With an airline, capacity in a given flight is primarily defined by airplane seats. If no one is sitting in a particular seat during a flight, the capacity on that flight cannot be held until later demand. If there are 50 vacant seats on a morning flight to Dallas, but the evening flight were oversubscribed by 50 people, it is impossible to inventory the 50 vacant morning seats for use on the evening flight. Perhaps demand may be moved back from the evening flight to the morning flight, but it is impossible to recover the unused morning capacity to meet strictly evening-flight demand.

How manufacturing differs

With manufacturing, capacity is not time-perishable, for if no demand is present we can still produce and then store the product in inventory for future demand.

Analysis questions

  1. What happens at our production facility when customers are not present?
  2. How does this affect our utilization of capacity? What percent of our capacity do we reasonably expect to be used at different times? (i.e. busy times, slow times, etc.)
  3. How does that utilization affect our cost structure? In other words, are customers who utilize capacity subsidizing, or paying for, the times that capacity is not utilized?

Application exercise

Estimate the percent of time service-production resources are idle waiting for customer inputs. List two major resources, such as a particular type of labor, customer seating, a production machine, etc. For each, estimate what percent of the time that resource is producing, and what percent of the time the resource is idle. Comment on why the idleness occurs and what the cost of that idleness might be to the company and to the customers. Also for each of the resources, describe an appropriate strategy for more closely matching capacity and demand, such as by adjusting capacity to meet demand or by influencing demand to meet capacity.

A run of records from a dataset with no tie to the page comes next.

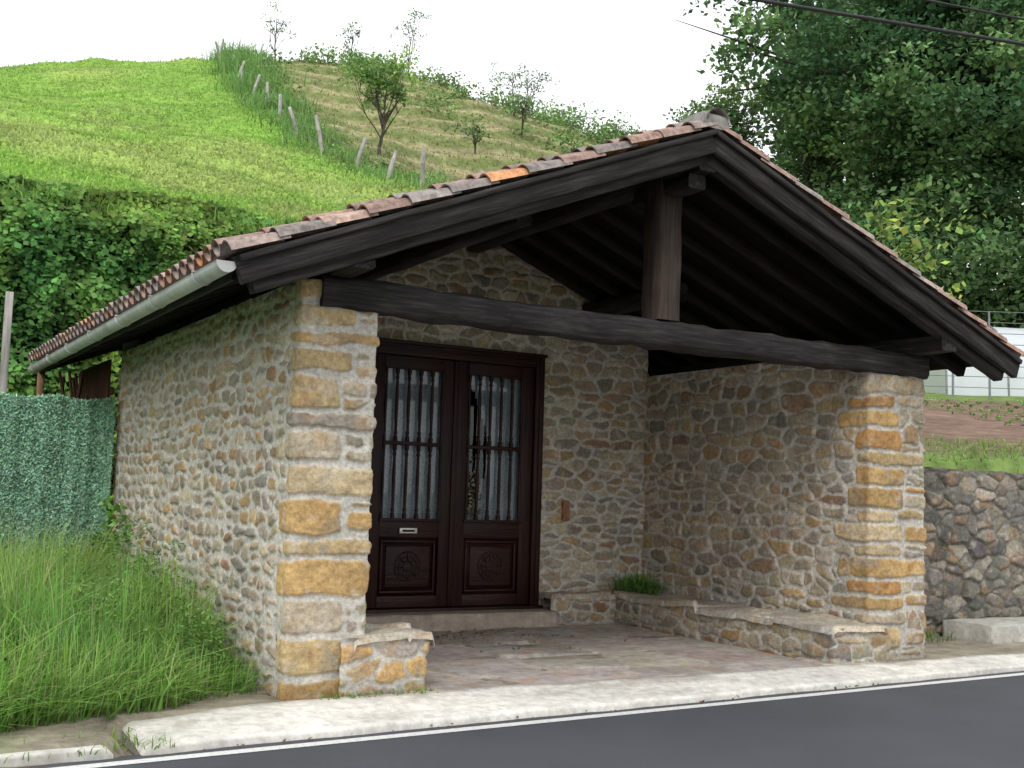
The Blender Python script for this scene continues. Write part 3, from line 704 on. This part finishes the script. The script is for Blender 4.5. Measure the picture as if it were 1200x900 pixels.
n=6000; X=rng.uniform(0,16,n); Yl=19.45+rng.random(n)*1.2; P=np.stack([X,Yl,np.maximum(Hf(X,Yl),6.05+.2*(Yl-19.6))],1)
blades('bank_grass',P,rng.uniform(.12,.42,n),rng.uniform(.012,.025,n),gcol(n,(.26,.43,.10)),.8)

n=75000; Y=20.2+40*rng.random(n)**1.25; X=rng.uniform(.0*Y,.62*Y,n); 
isr=sst(-.3,.5,X-fxf(Y)); keep=rng.random(n)>isr*.45; X=X[keep];Y=Y[keep];isr=isr[keep]; n=len(X); Zh=Hf(X,Y)
pt=sst(.48,.68,fbm(X*.13+9,Y*.13,3)+.3*(fbm(X*.6,Y*.6,2)-.5))[:,None]; lum=(.70+.64*fbm(X*.5,Y*.5,4))[:,None]
cL=np.array([.30,.49,.11])*(1-pt*.55)+np.array([.46,.45,.23])*pt*.55; tb=terr(X,Y,Zh)[:,None]; cR=np.array([.40,.36,.20])*(1-tb)+np.array([.22,.27,.10])*tb
cc=(cL*(1-isr[:,None])+cR*isr[:,None])*lum*rng.uniform(.78,1.22,(n,1))
blades('hill_grass',np.stack([X,Y,Zh-.02],1),rng.uniform(.05,.15,n)*(1+.5*fbm(X*.5,Y*.5)),rng.uniform(.03,.06,n),cc,.8)
n=9000; Y=rng.uniform(22,61,n); X=fxf(Y)+rng.normal(.4,.7,n); hh=rng.uniform(.25,1.0,n)*(.2+1.3*fbm(X*.8,Y*.8))*(.6+.75*sst(36,48,Y))
blades('fence_line_weeds',np.stack([X,Y,Hf(X,Y)-.02],1),hh,rng.uniform(.02,.05,n),gcol(n,(.20,.35,.11),.4),.6)
ff=empty('field_fence'); A=Acc(); tops=[]
for i,y in enumerate([24.5,27.2,28.9,31.6,33.4,37,40.5,43,46.5,49,52,55,57.5,60]):
    x=float(fxf(y))-.25+rng.normal(0,.12); z=float(Hf(np.array([x]),np.array([y]))[0]); h=rng.uniform(.8,1.25); lx,ly=rng.normal(0,.16,2)
    A.add(*tube([(x,y,z-.2),(x+lx*.5,y+ly*.5,z+h*.5),(x+lx,y+ly,z+h),(x+lx,y+ly,z+h+.01)],[.08,.07,.055,.01],7)); tops.append((x+lx,y+ly,z+h))
A.obj('fence_posts',M_fpost,ff)
A=Acc()
for dz in (-.1,-.45,-.8):
    for a,b in zip(tops[:-1],tops[1:]): A.add(*tube([(a[0],a[1],a[2]+dz),((a[0]+b[0])/2,(a[1]+b[1])/2,(a[2]+b[2])/2+dz-.03),(b[0],b[1],b[2]+dz)],[.006]*3,4))
A.obj('fence_wires',M_wire,ff)

def tree(name,base,h,cr,cz,ncl,nl,ls,lc,seed,tr=.3,rcl=1.0,zr=None,nb=14,var=.35,fl=.6):
    r=np.random.default_rng(seed); T_=empty(name); base=np.array(base,float)
    zr=zr or (h-cz)/2; cc=base+np.array([0,0,cz+zr])
    pts=[];k=0
    while len(pts)<ncl and k<20000:
        k+=1; d=r.normal(size=3); d/=np.linalg.norm(d); rr=r.random()**.4
        a=math.atan2(d[1],d[0]); wob=.80+.26*math.sin(a*3+seed)+.2*math.sin(d[2]*5+a*2+seed*2)
        p=cc+d*rr*wob*np.array([cr,cr,zr]); pts.append(p)
    pts=np.array(pts)
    A=Acc(); tp=base+np.array([r.normal(0,.03*h),r.normal(0,.03*h),h*.8])
    tk=[base-[0,0,.2],base+(tp-base)*.12+[0,0,0],base+(tp-base)*.35+r.normal(0,.02*h,3)*[1,1,0],base+(tp-base)*.65+r.normal(0,.03*h,3)*[1,1,0],tp]
    A.add(*tube(tk,[tr*1.35,tr,tr*.8,tr*.5,tr*.12],9))
    for i in r.choice(len(pts),min(nb,len(pts)),replace=False):
        q=pts[i]; t=r.uniform(.35,.8); j=min(int(t*4),3); st=np.array(tk[j])+(np.array(tk[j+1])-np.array(tk[j]))*r.random()
        md=(st+q)/2+r.normal(0,.05*h,3)*[1,1,.4]; 
        A.add(*tube([st,st*.6+md*.4+[0,0,.01*h],md,md*.4+q*.6,q],[tr*.45,tr*.36,tr*.25,tr*.14,tr*.05],6))
        for _ in range(2):
            q2=q+r.normal(0,rcl,3); A.add(*tube([md,(md+q2)/2+r.normal(0,.1*rcl,3),q2],[tr*.18,tr*.12,tr*.03],5))
    A.obj('trunk_and_limbs',M_bark,T_)
    Ps=[];Cs=[];Ss=[]
    for p in pts:
        rc=rcl*r.uniform(.6,1.3); n=int(nl*rc*rc/rcl/rcl); sub=p+r.normal(size=(6,3))*rc*.5*np.array([1,1,fl])
        pi=sub[r.integers(0,6,n)]+r.normal(size=(n,3))*rc*.33*np.array([1,1,fl])
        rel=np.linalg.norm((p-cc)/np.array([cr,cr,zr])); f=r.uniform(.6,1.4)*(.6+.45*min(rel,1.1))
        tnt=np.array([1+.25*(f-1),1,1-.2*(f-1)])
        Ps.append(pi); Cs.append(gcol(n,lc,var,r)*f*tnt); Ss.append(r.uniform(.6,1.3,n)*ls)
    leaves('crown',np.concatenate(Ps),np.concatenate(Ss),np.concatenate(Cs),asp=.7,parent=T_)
    return T_
def gz_(x,y): return float(Hf(np.array([x]),np.array([y]))[0])
def RF(r_,f): return (.8616*r_+.5075*f, -.5075*r_+.8616*f)
for i,(r_,f,h,cr,cz,ncl,seed) in enumerate([(15.3,41,18,6.4,1.5,270,1),(21.0,43,19,6.5,1.2,190,2),(17.5,50,20,6.5,1,180,5),(25,37,15,5.5,2.5,60,7)]):
    x,y=RF(r_,f); tree('oak_tree',(x,y,gz_(x,y)),h,cr,cz,ncl,240,.25,(.125,.225,.10),seed,.38,1.15,nb=22,fl=.45)
x,y=RF(8.1,45); tree('ash_tree',(x,y,gz_(x,y)),6.3,2.1,1.6,30,190,.18,(.22,.34,.13),11,.14,.7,nb=10)
x,y=RF(11.6,44); tree('ash_tree',(x,y,gz_(x,y)),8.3,2.6,1,36,220,.2,(.17,.29,.11),12,.14,.8,nb=10)
cs=[];rs=[]
for i in range(90):
    x,y=RF(rng.uniform(13.5,34),rng.uniform(56,62)); cs.append((x,y,gz_(x,y)+rng.uniform(0,13))); rs.append(rng.uniform(1.5,2.4))
mass('distant_trees',cs,rs,60,.5,(.08,.15,.08),.4)
cs=[];rs=[]
for i in range(110):
    x,y=RF(rng.uniform(11,24),rng.uniform(35.5,40)); cs.append((x,y,gz_(x,y)+rng.uniform(.3,6.4))); rs.append(rng.uniform(.8,1.5))
mass('garden_hedge',cs,rs,170,.25,(.13,.225,.09),.4)
x,y=13.6,12.0; tree('walnut_sapling',(x,y,gz_(x,y)),3.7,1.35,1.7,30,26,.15,(.34,.46,.12),21,.035,.34,nb=26,var=.3)
x,y=14.7,34.0; tree('orchard_tree',(x,y,gz_(x,y)),3.7,1.5,1.35,40,75,.11,(.30,.46,.15),36,.06,.32,nb=18)
for (x,y,h,cr,nc,sd) in [(19.3,59.5,3.6,.9,10,41),(27.4,59.5,4.6,1.7,15,42),(34.4,59.5,4.2,1.5,14,43),(30,50,3.0,1.0,12,44),(21.5,40,1.8,.7,10,45),(26,44,2.4,.9,12,46),(23.5,59,3.0,1.0,10,47)]:
    tree('young_tree',(x,y,gz_(x,y)),h,cr,h*.3,nc,38,.12,(.24,.35,.16),sd,.045,.36,nb=10)
cs=[];rs=[]
for i in range(170):
    x=rng.uniform(17.5,46); y=60-rng.random()**2*5+ (0 if x<30 else -rng.random()*7); s_=rng.uniform(.3,.8)*np.interp(x,[17,22,28,34,46],[.7,1.0,1.2,1.7,1.9])
    cs.append((x,y,gz_(x,y)+s_*.5)); rs.append(s_)
for i in range(130):
    x=rng.uniform(22,44); y=rng.uniform(34,54); s_=rng.uniform(.3,1.1)*(1 if x<32 else 1.3)
    if rng.random()<.4 and x<27: continue
    cs.append((x,y,gz_(x,y)+s_*.4)); rs.append(s_)
for i in range(34):
    y=rng.uniform(28,60); x=float(fxf(y))+rng.uniform(.3,1.8); s_=rng.uniform(.2,.45)*(.7+.6*sst(35,50,y))
    cs.append((x,y,gz_(x,y)+s_*.5)); rs.append(s_)
mass('hillside_bushes',cs,rs,170,.20,(.19,.30,.11),.4)

cs=[];rs=[]
for row in range(7):
    for j in range(30):
        x,y=RF(9.5+j*.35,20.5+row*1.3); cs.append((x,y,gz_(x,y)+.05)); rs.append(rng.uniform(.06,.15))
mass('vegetable_rows',cs,rs,1500,.07,(.20,.34,.10))
n=8000; X=rng.uniform(10.5,22,n); Y=rng.uniform(10.05,14.5,n); ok=(.5075*X+.8616*Y<17.6+rng.random(n)); X=X[ok];Y=Y[ok];n=len(X)
blades('garden_grass',np.stack([X,Y,Hf(X,Y)-.02],1),rng.uniform(.05,.18,n),rng.uniform(.01,.025,n),gcol(n,(.24,.38,.10)),.9)
gf=empty('garden_fence'); A=Acc(); pp_=[]
for r_ in np.arange(9,24,1.0):
    x,y=RF(r_,31); z=gz_(x,y); A.add(*tube([(x,y,z-.2),(x,y,z+2.4)],[.035,.03],6)); pp_.append((x,y,z))
for dz in np.arange(.3,2.4,.3):
    for a,b in zip(pp_[:-1],pp_[1:]): A.add(*tube([(a[0],a[1],a[2]+dz),(b[0],b[1],b[2]+dz)],[.01,.01],4))
A.obj('fence_mesh',M_wire,gf)
gh=empty('greenhouse'); V=[];F=[]
x0,y0=RF(12.6,33); z0=gz_(x0,y0)-.2; dl=np.array([.8616,-.5075]); dw=np.array([.5075,.8616]); kk=13; 
for i in range(13):
    for j in range(kk):
        a=math.pi*j/(kk-1); rr=1.75*(1-.012*(i%2)); p=np.array([x0,y0])+dl*i*.9+dw*(rr-rr*math.cos(a)); V.append((p[0],p[1],z0+.5+2.0*math.sin(a)*(1-.015*(i%2)) if 0<j<kk-1 else z0))
for i in range(12):
    for j in range(kk-1): F.append((i*kk+j,i*kk+j+1,(i+1)*kk+j+1,(i+1)*kk+j))
mk('film_cover',V,F,M_plastic,None,gh,True)
poly('end_wall',V[:kk],[tuple(range(kk))],M_plastic,gh)
A=Acc()
for i in range(0,13,2):
    A.add(*tube([(v[0],v[1],v[2]+.02) for v in V[i*kk:(i+1)*kk]],[.03]*kk,5))
A.obj('hoops',M_wire,gh)

beam('wooden_post',(2.05,17.9,0),(2.03,17.9,4.3),.1,.1,M_fpost,None,.004,6,.01)
pc=empty('power_cable'); A=Acc()
def cabl(p,q,r_):
    p=np.array(p);q=np.array(q); A.add(*tube([p+(q-p)*t for t in np.linspace(-9,9,41)],[r_]*41,6))
cabl((7.61,8.29,6.58),(10.5,7.39,6.50),.020)
A.obj('cable_main',M_cable,pc); A=Acc()
cabl((9.2,8.0,6.95),(11.2,7.4,6.86),.013)
A.obj('cable_thin',M_cable,pc)

n=260; X=rng.normal(5.8,.8,n); Y=rng.uniform(11.2,11.95,n)-rng.random(n)**3*1.2; P=np.stack([X,Y,np.full(n,.012)],1)
leaves('fallen_leaves',P,rng.uniform(.03,.07,n),gcol(n,(.26,.18,.10),.4),nrm=np.tile([0,0,1.],(n,1)))
n=50; X=rng.uniform(2,9,n); P=np.stack([X,RY(X)+.05+rng.random(n)**2*.12,np.full(n,-.08)],1)
leaves('kerb_litter',P,rng.uniform(.02,.05,n),gcol(n,(.18,.12,.07),.4),nrm=np.tile([0,0,1.],(n,1)))

for o in list(scene.objects):
    if o.parent is None:
        o.scale=(SC,SC,SC); o.location=o.location*SC

# ================================================================= LIGHT
w=bpy.data.worlds.new('World'); scene.world=w; w.use_nodes=True; nt=w.node_tree
bg=nt.nodes['Background']; sk=N(nt,'ShaderNodeTexSky'); sk.sky_type='NISHITA'; sk.sun_disc=False
sd=Vector((-.62,-.62,.95)).normalized()
sk.sun_elevation=math.asin(sd.z); sk.sun_rotation=math.atan2(sd.x,sd.y); sk.air_density=1.; sk.dust_density=3
hs=N(nt,'ShaderNodeHueSaturation'); hs.inputs['Saturation'].default_value=.12
nt.links.new(sk.outputs[0],hs.inputs['Color'])
mx=N(nt,'ShaderNodeMix',data_type='RGBA'); mx.inputs[0].default_value=.8; mx.inputs[7].default_value=(10.6,10.8,11.2,1)
nt.links.new(hs.outputs[0],mx.inputs[6]); nt.links.new(mx.outputs[2],bg.inputs[0]); bg.inputs[1].default_value=.15
sl=bpy.data.lights.new('sun','SUN'); sl.energy=1.2; sl.angle=math.radians(22); sl.color=(1,.975,.94)
so=bpy.data.objects.new('sun',sl); scene.collection.objects.link(so); so.rotation_euler=sd.to_track_quat('Z','Y').to_euler()

# ================================================================= CAMERA
az=math.radians(30.5); pt_=math.radians(5.49); rl=math.radians(1.75)
R=Vector((math.cos(az),-math.sin(az),0)); Fh=Vector((math.sin(az),math.cos(az),0)); U=Vector((0,0,1))
Fc=Fh*math.cos(pt_)+U*math.sin(pt_); Uc=-Fh*math.sin(pt_)+U*math.cos(pt_)
cx=R*math.cos(rl)+Uc*math.sin(rl); cy=-R*math.sin(rl)+Uc*math.cos(rl); cz=-Fc
M=Matrix((( cx.x,cy.x,cz.x,0),(cx.y,cy.y,cz.y,0),(cx.z,cy.z,cz.z,1.6*SC),(0,0,0,1)))
cd=bpy.data.cameras.new('camera'); cam=bpy.data.objects.new('camera',cd); scene.collection.objects.link(cam)
cam.matrix_world=M; cd.sensor_width=36; cd.lens=40.26; cd.clip_start=.05; cd.clip_end=3000
scene.camera=cam
scene.view_settings.view_transform='Standard'; scene.view_settings.look='None'; scene.view_settings.exposure=0
print('done',sum(len(o.data.vertices) for o in scene.objects if o.type=='MESH'))
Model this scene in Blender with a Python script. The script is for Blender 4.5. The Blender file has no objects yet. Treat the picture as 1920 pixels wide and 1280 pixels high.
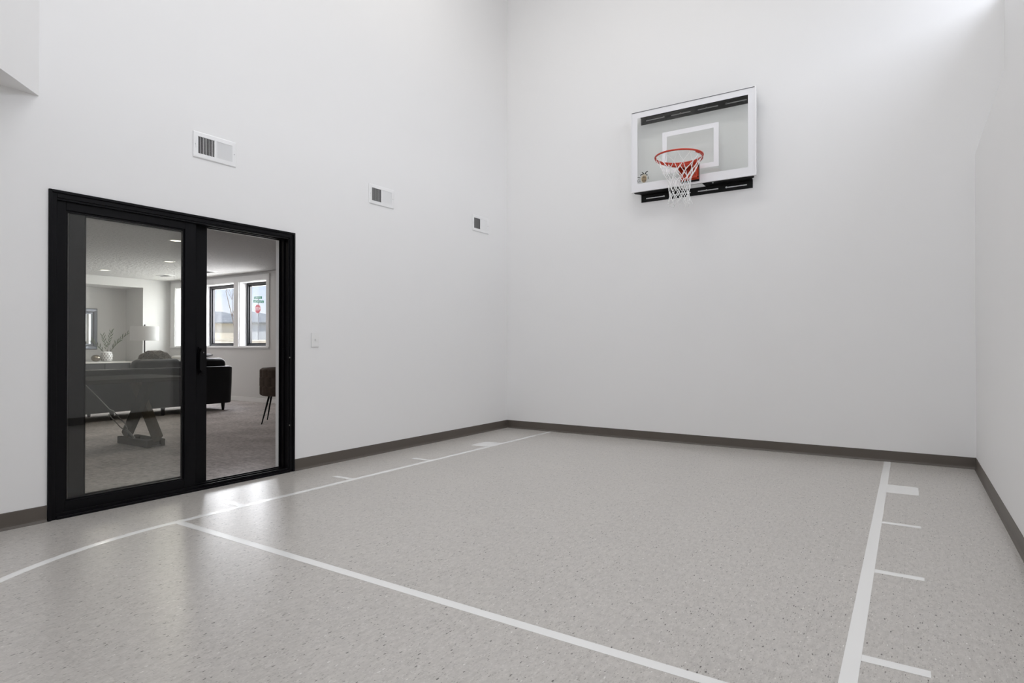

(One example of a airline resource is ticket counter agents. At a typical airport, ticket counter agents probably serve customers 70 percent of the time, implying that they are idle perhaps 30 percent of the time. This idleness occurs because fewer agents would mean longer lines during the busy times, which would upset customers and might make them miss flights. Ticket agent labor costs would be 30 percent higher than if capacity exactly equaled demand and no idleness occurred, but that probably has a relatively small impact on the overall cost of an airline ticket. Airlines could help make capacity more in line with demand by partitioning demand into passengers who simply want to check baggage and those who have other transactions, such as purchasing or changing tickets. The former is likely more cyclical during the day. When numerous flights are nearing departure, and ticket counters may be backed up with customers wanting to check in, employees could be brought in to help with “check baggage only” stations.)

1) Meyer, M. (April 27, 1998). “Tales From the Sardine Run.” Newsweek, pp. 58-60.